> _Set problem_:
Set the lines down again exactly, first line through the line that contains "m.build('urn', M_STAIN, rf, worn(.05))", with no pictures.

> _Data shown_:

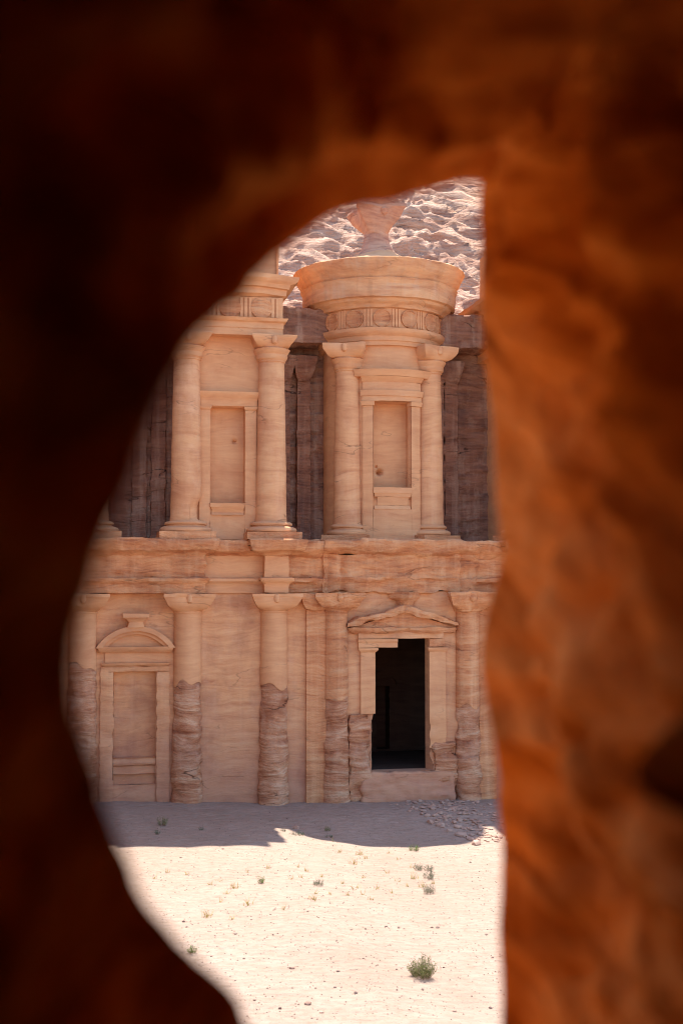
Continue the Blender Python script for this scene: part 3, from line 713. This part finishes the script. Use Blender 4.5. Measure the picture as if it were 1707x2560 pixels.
for k in range(-4, 6):
    a = R(-10.2+25*k)
    m = MB(); ca, sa = math.cos(a), math.sin(a); ctr = Vector((TX+5.2*sa, TY-5.2*ca, 38.68)); tx = Vector((ca, sa, 0)); nr = Vector((sa, -ca, 0))
    o = len(m.v); n = 30
    for d, rr in ((-.2, .74), (.12, .74), (.13, .66), (.07, .62)):
        for i in range(n):
            t = 2*math.pi*i/n; m.v.append(ctr+tx*rr*math.cos(t)+Vector((0, 0, rr*math.sin(t)))+nr*d)
    for j in range(3):
        for i in range(n): m.f.append((o+j*n+i, o+j*n+(i+1) % n, o+(j+1)*n+(i+1) % n, o+(j+1)*n+i))
    m.f.append(tuple(o+3*n+i for i in range(n)))
    m.build('frieze_disc', M_ENT, fr, EDGE)
    m = MB(); a2 = R(2.3+25*k)
    for j in (-.26, 0, .26): onring(m, a2+j/5.2, 5.2, .17, 37.98, 39.45, .09)
    m.build('triglyph', M_SMOOTH, fr)
def rimer(p, n): return worn(.07, .9)(p, n)
lat('tholos_cornice', [(5.2, 39.48), (5.5, 39.52), (5.62, 39.75), (6.0, 40.0), (6.1, 40.2), (6.4, 40.25), (6.48, 40.7), (6.46, 41.3), (6.62, 41.66), (6.66, 41.72), (6.44, 41.8), (6.62, 42.05), (6.95, 42.5), (7.18, 43.0), (7.28, 43.2), (7.15, 43.28)], M_RIM, rimer, tho, .22, 128)
rf = lat('cone_roof', [(7.12, 43.26), (5.0, 43.75), (3.0, 44.35), (1.6, 45.1), (1.35, 45.3)], M_SMOOTH, worn(.12), mon, .35)
m = MB(); ux = -.25; m.lathe(ux, TY, [(1.9, 44.6), (1.5, 45.2), (1.2, 45.9), (1.05, 46.5), (1.02, 46.9)], 40, dz=.25)
m.build('roof_pedestal', M_STAIN, rf, worn(.05))
m = MB(); m.loft(ux, TY, [(46.8, 1.02, 1.02, 1), (47.0, 1.1, 1.25, 1), (47.5, 1.3, 1.8, 1.3), (48.1, 1.5, 2.35, 1.8), (48.6, 1.65, 2.75, 2.2), (48.9, 1.7, 3.0, 2.6), (49.15, 1.65, 2.9, 2.6)], 64)
m.lathe(ux+.3, TY-1.6, [(.02, 48.2), (.25, 48.4), (.3, 48.7), (.02, 49)], 12); m.build('roof_capital', M_STAIN, rf, worn(.07, .9))
m = MB(); m.lathe(ux, TY, [(1.6, 49.1), (1.7, 49.5), (1.2, 49.8), (.8, 50.3), (1.3, 50.9), (2.1, 51.8), (2.5, 53), (2.4, 53.8), (1.7, 54.5), (.9, 55), (.8, 55.6), (1.1, 56), (.8, 56.6), (.1, 57.4)], 48); m.build('urn', M_STAIN, rf, worn(.05))

# ------------------------------------------------------------------ cave in the hillside opposite
# outline of the hole as (right, up) slopes and distance from the eye, going round anticlockwise; the rock is built round it in 3-D
OUT = [(1101, 418, 5.5), (1070, 418, 5.4), (1020, 426, 5.3), (950, 440, 5.15), (880, 458, 5.0), (800, 485, 4.8), (730, 520, 4.6), (670, 565, 4.4), (600, 620, 4.1), (548, 674, 3.7), (503, 722, 3.3),
       (456, 782, 2.95), (418, 836, 2.65), (388, 895, 2.45), (360, 963, 2.4), (325, 1050, 2.4), (297, 1130, 2.35), (268, 1200, 2.3), (240, 1290, 2.3), (213, 1370, 2.35), (194, 1430, 2.4), (186, 1490, 2.45), (188, 1570, 2.5),
       (203, 1660, 2.6), (224, 1745, 2.75), (250, 1845, 2.9), (276, 1920, 3.0), (302, 1985, 3.15), (330, 2055, 3.3), (390, 2135, 3.5), (450, 2205, 3.7), (510, 2275, 3.9), (565, 2352, 4.1), (640, 2480, 4.4), (740, 2700, 4.8),
       (870, 2950, 5.2), (1030, 2980, 5.5), (1120, 2720, 5.7), (1152, 2450, 5.7), (1153, 2352, 5.7), (1150, 2200, 5.7), (1149, 2100, 5.7), (1154, 1950, 5.7), (1152, 1880, 5.6), (1145, 1780, 5.5), (1130, 1700, 5.4),
       (1112, 1620, 5.6), (1103, 1540, 5.6), (1105, 1470, 5.7), (1118, 1410, 5.7), (1135, 1340, 5.7), (1150, 1270, 5.6), (1148, 1210, 5.7), (1140, 1130, 5.8), (1136, 1050, 5.9), (1131, 960, 5.9), (1121, 880, 6.0),
       (1109, 800, 6.0), (1103, 700, 6.0), (1099, 600, 6.0), (1098, 500, 5.9), (1099, 440, 5.7), (1101, 424, 5.6)]
def cave():
    pts = [Vector(((x*1.0887-853.5)/3200, (1280-y*1.0887)/3200, 1))*d for x, y, d in OUT]
    K = len(pts); n = 360
    # resample evenly in angle-space length
    P = []
    for i in range(K):
        p0, p1, p2, p3 = pts[i-1], pts[i], pts[(i+1) % K], pts[(i+2) % K]
        s = n//K+1
        for j in range(s):
            t = j/s
            P.append(.5*((2*p1)+(p2-p0)*t+(2*p0-5*p1+4*p2-p3)*t*t+(3*p1-p0-3*p2+p3)*t**3))
    n = len(P); slopes = [Vector((p.x/p.z, p.y/p.z)) for p in P]
    nr = []
    for i in range(n):
        t = slopes[(i+4) % n]-slopes[i-4]
        nr.append(Vector((t.y, -t.x)).normalized())         # outward for this winding (tested below)
    c = Vector((.0, -.06))
    if sum((slopes[i]-c).dot(nr[i]) for i in range(n)) < 0: nr = [-v for v in nr]
    for _ in range(10): nr = [(nr[i-1]+nr[i]*2+nr[(i+1) % n]).normalized() for i in range(n)]
    sg = len(P)//K                                            # the arch ends in a shoulder that runs on across the right-hand wall
    iw, ia = (K-2)*sg, (K-1)*sg
    for i in range(iw-2*sg, iw+sg//2+1): nr[i] = Vector((1, .02))
    for i in range(iw+sg//2+1, n):
        nr[i] = Vector((1, .05)).normalized()
    for i in range(0, 4*sg):
        t = sst(i/(4*sg)); nr[i] = (Vector((1, .05)).normalized()*(1-t)+nr[4*sg]*t).normalized()
    rows = []
    inner = [0, .012, .03, .055, .085]+[.085+.915*(i/60)**1.25 for i in range(1, 61)]
    for s in reversed(inner):
        row = []
        for i in range(n):
            p, d = P[i], nr[i]; ang = math.atan2(slopes[i].y-c.y, slopes[i].x-c.x)
            right = max(0, math.cos(ang))**2 if abs(ang) < math.pi/2 else 0
            top = max(0, math.sin(ang))**1.5; left = max(0, -math.cos(ang))**1.5; bot = max(0, -math.sin(ang))**2
            # first third: the visible flank, then on round the eye to the back of the cave
            back = 2.2*right+2.9*top+.8*left+1.6*bot
            outw = .30*right+.60*top+.20*left+.6*bot
            k = back+.6
            if s < .45:
                u = s/.45; lip = math.sqrt(u*(2-u))
                z = p.z-k*(u*.8+.2*u*u); tw = min(1, top*1.3); rad = outw*((.45*lip+.55*u**1.3)*(1-tw)+(.08*lip+.92*u**1.9)*tw)
                q = Vector((p.x+d.x*rad, p.y+d.y*rad, z))
            else:
                u = (s-.45)/.55
                z1 = p.z-k; a = Vector((p.x+d.x*outw, p.y+d.y*outw, z1))
                e = Vector((d.x, d.y)).normalized(); w0 = 2.4+3.6*right; wid = w0 if u < .8 else w0*math.cos((u-.8)/.2*math.pi/2)+.02
                b = Vector((e.x*wid, e.y*wid*.8, z1+(-5.5-z1)*u)); tt = sst(min(1, u*2.2))
                q = a.lerp(b, tt); q.z = b.z
            row.append((q, s))
        rows.append(row)
    lip = [.06, .16, .35, .7]
    thick = [.9+1.5*sst((slopes[i].y-.02)/.2) for i in range(n)]     # roof lip lengthened out of view to shade the bulge of the right wall
    for s in lip:
        rows.append([(P[i]*(1+s*thick[i]/P[i].z)+Vector((nr[i].x, nr[i].y, 0))*.25*s, 0) for i in range(n)])
    for s in [.03, .08, .16, .28, .45, .7, 1.]:               # outer cliff face, out to a broad rectangle
        row = []
        for i in range(n):
            ang = math.atan2(slopes[i].y-c.y, slopes[i].x-c.x); ca, sa = math.cos(ang), math.sin(ang)
            f = min((34 if ca > 0 else 5.5)/max(1e-6, abs(ca)), (9 if sa > 0 else 21)/max(1e-6, abs(sa)))
            a = P[i]*(1+thick[i]/P[i].z)+Vector((nr[i].x, nr[i].y, 0))*.35; b = Vector((ca*f, sa*f, 7.5+6.5*max(0, -sa)**8*(1 if ca > 0 else max(0, 1+3*ca))-8*max(0, sa)))  # bottom drawn outward out of view, as a sunlit slope lighting the arch
            q = a.lerp(b, s); q.z = a.z+(b.z-a.z)*sst(s*3); row.append((q, 0))
        rows.append(row)
    mb = MB(); far = {}
    for j, row in enumerate(rows):
        for i, (q, inn) in enumerate(row):
            p = CAM+RT*q.x+FW*q.z+UP*q.y; mb.v.append(p); far[(round(p.x, 3), round(p.y, 3), round(p.z, 3))] = inn
    for j in range(len(rows)-1):
        for i in range(n):
            i2 = (i+1) % n; q = (rows[j][i][0]+rows[j+1][i2][0])/2
            mb.f.append((j*n+i, (j+1)*n+i, (j+1)*n+i2, j*n+i2))
    def er(p, nn):
        q = p-CAM; z = q.dot(FW); x = q.dot(RT); y = q.dot(UP)
        v = Vector((x, y, z)); e = far.get((round(p.x, 3), round(p.y, 3), round(p.z, 3)), 0); k = sst(e/.16)
        d = (.022+.05*k)*fbm((x*1.6+y*1.1, y*1.3-x*.6, z*.9), 3)+(.010+.016*k)*fbm((x*5+y*3, y*4, z*2.2), 3)
        d += k*.12*N((x*1.5+4, y*2.1+x, z*.8))-k*.12*max(0, N((x*2+1, y*2.4, z*1.3+5))-.1)*2
        rg = 1-abs(N((x*2.2+y*1.5+z*.5, y*2.6-x*1.2, z*1.6)))*2
        uu = y-.38*z
        st = N((uu*6.5, z*.7, x*1.5))+.6*N((uu*14+3, z*1.1, x*2))
        d += k*.05*st*sst((x-.25)*4)*sst((1.3-y)*3)
        if y > .45: d += .06*sst((e-.015)/.05)*math.sin(e*44+3.2*N((x*.9, y*.7, z*.5)))*sst((y-.45)*2.2)*sst((x+1.1)*1.5)*sst((.75-e)*3)
        d += k*(.085*max(0, rg)**2+.045*fbm((x*4.5+7, y*3.2+x*2, z*3.6), 2))
        for hx, hy, hz, hr, hd in ((.80, -.58, 3.05, .13, .42), (.74, .22, 3.9, .33, .17), (.60, -.12, 4.6, .35, -.10), (.9, 1.15, 3.1, .22, .2)):     # pits and a bulge in the rock
            q2 = (((x-hx)*.35)**2+((y-hy)/1.7)**2+((z-hz)*.8)**2)/hr**2
            d -= hd*math.exp(-q2*1.3)*(1 if z > 1 else 0)
        if max(abs(x), abs(y)) > 3: d += .5*fbm(v*.25, 3)*sst((max(abs(x), abs(y))-3)/3)
        return nn*d
    o = mb.build('cave_rock', M_CAVE, None, er, 0, 2.)
    tag(o, 'dark orange rock of the cave mouth framing the whole view', 'cave rock')
cave()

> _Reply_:
Continue the Blender Python script for this scene: part 3, from line 713. This part finishes the script. Use Blender 4.5. Measure the picture as if it were 1707x2560 pixels.
for k in range(-4, 6):
    a = R(-10.2+25*k)
    m = MB(); ca, sa = math.cos(a), math.sin(a); ctr = Vector((TX+5.2*sa, TY-5.2*ca, 38.68)); tx = Vector((ca, sa, 0)); nr = Vector((sa, -ca, 0))
    o = len(m.v); n = 30
    for d, rr in ((-.2, .74), (.12, .74), (.13, .66), (.07, .62)):
        for i in range(n):
            t = 2*math.pi*i/n; m.v.append(ctr+tx*rr*math.cos(t)+Vector((0, 0, rr*math.sin(t)))+nr*d)
    for j in range(3):
        for i in range(n): m.f.append((o+j*n+i, o+j*n+(i+1) % n, o+(j+1)*n+(i+1) % n, o+(j+1)*n+i))
    m.f.append(tuple(o+3*n+i for i in range(n)))
    m.build('frieze_disc', M_ENT, fr, EDGE)
    m = MB(); a2 = R(2.3+25*k)
    for j in (-.26, 0, .26): onring(m, a2+j/5.2, 5.2, .17, 37.98, 39.45, .09)
    m.build('triglyph', M_SMOOTH, fr)
def rimer(p, n): return worn(.07, .9)(p, n)
lat('tholos_cornice', [(5.2, 39.48), (5.5, 39.52), (5.62, 39.75), (6.0, 40.0), (6.1, 40.2), (6.4, 40.25), (6.48, 40.7), (6.46, 41.3), (6.62, 41.66), (6.66, 41.72), (6.44, 41.8), (6.62, 42.05), (6.95, 42.5), (7.18, 43.0), (7.28, 43.2), (7.15, 43.28)], M_RIM, rimer, tho, .22, 128)
rf = lat('cone_roof', [(7.12, 43.26), (5.0, 43.75), (3.0, 44.35), (1.6, 45.1), (1.35, 45.3)], M_SMOOTH, worn(.12), mon, .35)
m = MB(); ux = -.25; m.lathe(ux, TY, [(1.9, 44.6), (1.5, 45.2), (1.2, 45.9), (1.05, 46.5), (1.02, 46.9)], 40, dz=.25)
m.build('roof_pedestal', M_STAIN, rf, worn(.05))
m = MB(); m.loft(ux, TY, [(46.8, 1.02, 1.02, 1), (47.0, 1.1, 1.25, 1), (47.5, 1.3, 1.8, 1.3), (48.1, 1.5, 2.35, 1.8), (48.6, 1.65, 2.75, 2.2), (48.9, 1.7, 3.0, 2.6), (49.15, 1.65, 2.9, 2.6)], 64)
m.lathe(ux+.3, TY-1.6, [(.02, 48.2), (.25, 48.4), (.3, 48.7), (.02, 49)], 12); m.build('roof_capital', M_STAIN, rf, worn(.07, .9))
m = MB(); m.lathe(ux, TY, [(1.6, 49.1), (1.7, 49.5), (1.2, 49.8), (.8, 50.3), (1.3, 50.9), (2.1, 51.8), (2.5, 53), (2.4, 53.8), (1.7, 54.5), (.9, 55), (.8, 55.6), (1.1, 56), (.8, 56.6), (.1, 57.4)], 48); m.build('urn', M_STAIN, rf, worn(.05))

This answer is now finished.